A lot of the anti-tax talk I hear these days focuses on the right of taxpayers to keep their hard-earned and do with it what they please. There are a couple of problems with that idea. First, it assumes that the distribution of economic resources is fair on its face or that unfairness isn’t a bad thing, which I would say it most certainly is both from a moral and economic perspective (on this point the article notes the lack of income inequality in Denmark – in large part a function of the progressiveness of its tax system – i.e. those who can pay more, do pay more. It also notes the equalizing effect of free education and the economic benefit of that). Second, it assumes that individuals are able to allocate their resources more effectively than government, thus able to achieve greater efficiency overall – probably also not true considering how much money we all waste at Tim’s and Starbucks.
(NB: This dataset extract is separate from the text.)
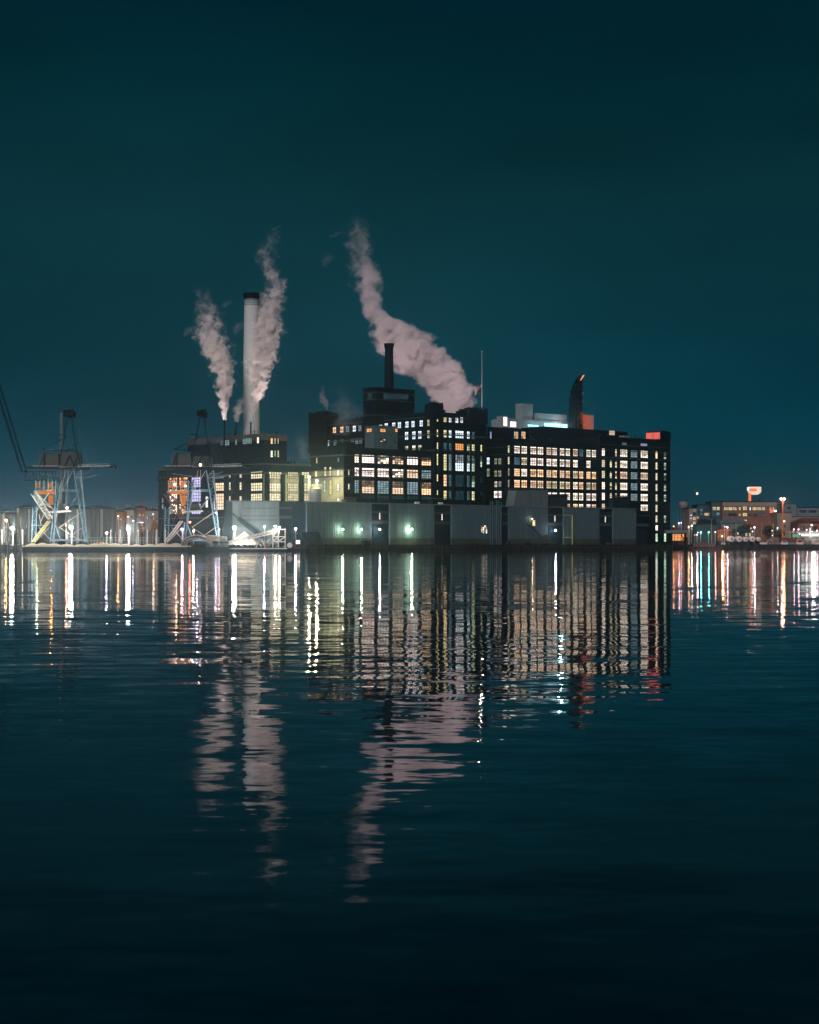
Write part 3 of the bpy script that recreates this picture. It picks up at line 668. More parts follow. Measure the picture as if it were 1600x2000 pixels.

Third, it fails to acknowledge that there are some benefits which the government is simply better positioned to provide and the provision of which betters society as a whole (e.g. sewer system, public roads, parks, etc.).
To a degree, I think the article rightly points out that the logical fallacies that underpin this anti-tax perspective are more easily swallowed on account of greed. The bigger issue to me, though, is shortsightedness. Everybody wants good roads, everybody wants affordable education, everybody wants a good police service, but nobody wants to pay for them even though we know that somebody has to. Ultimately, I think the big thing that Denmark has that we don’t is an appreciation for the link between taxes and social services – they understand that taxes are part of what makes their lives enjoyable and they don’t mind paying for that. That, I think, is something that we could stand to learn.
The island portion of the province is ten times the size of Denmark but Newfoundland and Labrador have one tenth of the population as they do. To be more like the Danes would mean moving everyone to St John’s lest we be taxed to death. Don’t be an idiot.
Agree. And Norway invested its oil boom riches early with only has the population of toronto to support with that money. Add to that, the amount of industry, links to EU benefits and lack of isolation make this comparison almost totally impossible. IF NL had 6 million people, mostly on east coast, with a permanent connection to mainland and industry and didnt have a federal/prov tax structure and and and.. not even worth comparison. Denmark is a great place, just not a model for NL. Look more closely at Iceland, but again some of the above differences.